Call it the Great Chocolate Chip Cookie Dough Ice Cream Theory of Creativity — sometimes, the sum of a whole is greater than its parts. It works for desserts, and it works for superhero teams. And in the beginning, there was the Justice Society to put this theory into practice.
By the early 1940s, DC had assembled a large cast of interesting characters, all of whom enjoyed their own successful series. Along with heavyweights Superman and Batman, DC’s roster included the Flash, Hawkman, the Spectre, Dr. Fate, the Sandman, Green Lantern, and dozens more. Individually, each of them thrilled millions with their heroic exploits, so it didn’t take a genius to figure out that a book putting them all on a team would be a guaranteed blockbuster.
During the team’s decade-long career, the Justice Society of America was dedicated to fighting spies and saboteurs during the Second World War and later moved on to such super menaces as the Injustice Gang of the World, which was (logically enough) a team-up of the JSA members’ arch-foes. But there were also stories in which writer Gardner Fox (who co-created both Hawkman and the Flash) would also weave social issues such as juvenile delinquency and world peace into the narrative. These heroes can accomplish anything just by working together, the stories seemed to say. So what’s stopping mankind from doing the same thing?
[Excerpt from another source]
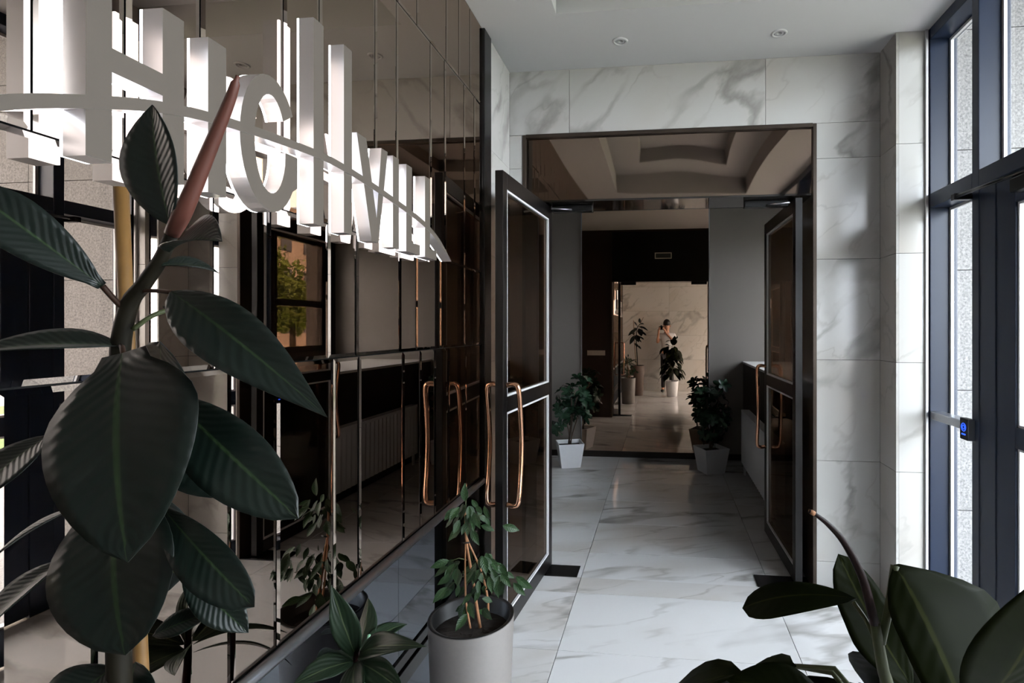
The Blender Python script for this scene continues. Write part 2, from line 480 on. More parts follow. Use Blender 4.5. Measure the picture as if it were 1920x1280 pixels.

Superhero teams usually form when heroes meet a threat that they can’t overcome on their own, but that wasn’t the case for the JSA. The only thing they attacked when they first came together was a Thanksgiving turkey; they got together over dinner to discuss the troubles that only fellow superheroes could understand. In other words, the very first superhero team came together to provide mutual support, not to kick butt. This emphasis on supporting each other — and proving the value of working together for a common goal — has become the blueprint for successful hero teams ever since.
All Star Comics #1 (cover-dated Summer 1940) contained superhero stories that included All-American’s Golden Age Flash, Hawkman, Ultra-Man, as well as National’s Hour-Man, Spectre, and Sandman.
From The 100 Greatest Comics of the 20th Century By Mitchell Brown
Did you know…
Starting on the left, the heroes pictured in All Star Comics #3 are the Atom, the Sandman, the Spectre, the Flash, Hawkman, Dr. Fate, Green Lantern, and Hourman.
Oddly enough, the adventure that first brought the Justice Society together as a team was never told in the original series.
The JSA was so popular that it continued as a strip in All-Star Comics long after its members lost their own books and strips. Its final issue, 1951’s All-Star #57, is considered by many fans to be the end of the Golden Age of comics.